Of course, people on the outside of the profession are free to retain a view of you. That’s not particular to porn though, it’s more a cultural thing. If you’re cis male, there’s a good chance your hearty sexual appetite with multiple partners is applauded by your peers because you’re fulfilling your primordial role in procreation (slightly self-limiting for men but no one wants to be accused of being an Incel). If you’re cis female you are automatically granted the status of slut, slag or whore. You know, the Unholy Trinity first popularised by Mary Magdalene, who, when you think about it, has had an incredible tenure at the top.
After a career spanning ten years, adult actor, artist and educator Madison Young discovered, to her surprise, that the tolerances in her own community were less flexible than she assumed too.
In 2011, after the birth of her daughter Emma, Young launched ‘Becoming Milf’, an art exhibit questioning ‘the way mothers are both stripped of sexuality and conversely, also made a fetish. Her exhibition included breastmilk milkshakes and a baby quilt made of burp cloths and “porn star panties”.’
This was back in the days before the internet had become fully operational, although, like the Death Star, it still had some capacity.

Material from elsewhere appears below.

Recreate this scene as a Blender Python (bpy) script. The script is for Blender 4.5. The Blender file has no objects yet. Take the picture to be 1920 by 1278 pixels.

When the responses started coming in, its destructive power was on full display.
Madison, who is a guest on Amanda Palmer’s The Art of Asking Everything podcast this week, said “the specific image that came under attack was an image that I tried to recreate of a famous image of Marilyn Monroe, where she’s kind of looking to the side and she’s very pensive and she has this like, halter dress on it’s black and white. And I’m doing a similar image dressed as Marilyn and a halter and breastfeeding and looking to the side just like you know, this transitional period of time. You don’t see my nipple, you don’t see a breast, you don’t see the face of my child. If I was anyone else, no one would think this image was sexual at all or erotic at all. But the attacks coming and we’re saying that even though I had a long history as an artist because I had done porn, that my image and myself were always under an erotic eye and would always be sexualized. And so if I was bringing my child into an image thing then putting their child in porn, yes.”
Internet pile-ons often begin with an explosion of antipathy which, over time, distils into simplified accusations everybody can get on board with. This equation is an easy one. Porn star plus baby evokes the madonna/whore complex, therefore Madison Young is exposing her child to the industry and potentially attracting a different, darker audience to her work. Result? Exploitation of children. Motherhood and sex should never be connected. It instinctively feels wrong.
While the principle of this argument is pure, it relies on the assumption that sex and pleasure are not analogous to babies. Yet, they kind of are in daily life, aren’t they? A lot of the sex people engage in can and does lead to pregnancy and new life.
So where’s the line? There has to be one. But the one we laid back in the day, when chastity and monogamy were established to encourage a version of morality for polite society, has failed to adapt with the times.
A significant side effect of this establishment was to shatter womanhood into disparate concepts bound by ideals and conventions. Mother. Worker. Housewife. Chattel. Sex worker. Spinster. Each in turn coated with various thicknesses of shame, inhibition and judgement.
We’ve lived within these realms for such a long time that even the most conscientious among us baulk at imagery that challenges boundaries. That’s natural. What’s important is that artists continue to push us to ask questions of our culture and ensure it evolves. A shift towards a less prescriptive morality doesn’t have to mean all boundaries will be removed. Only those that prevent consenting adults of all genders and sexualities from safely pursuing their own pleasure.
Madison Young is an artist unafraid to pick up disparate skeins of womanhood and put them together to create new shapes. At a time when our world is moving towards a more conservative outlook, it’s essential we acquaint ourselves with these unfamiliar configurations and the assumptions we find challenging. It’s our responsibility if we don’t want to see our culture regress to a place others worked so hard to leave in the past.
This is such a nice text. But Mary Magdalen never was a whore – it is only a false tradition of western church to carelessly confuse her with one unnamed sinner and ignore most of the scritptures about her. It is a sign that her role was really huge among the apostels and the church could not live with that and started the process of erasing that women. Though longish it might help to check https://en.wikipedia.org/wiki/Mary_Magdalene to understand in as much detail as you like what I am on about. On the other hand even this detail just proves one more time what roles women are allowed/not allowed to have in the public eye.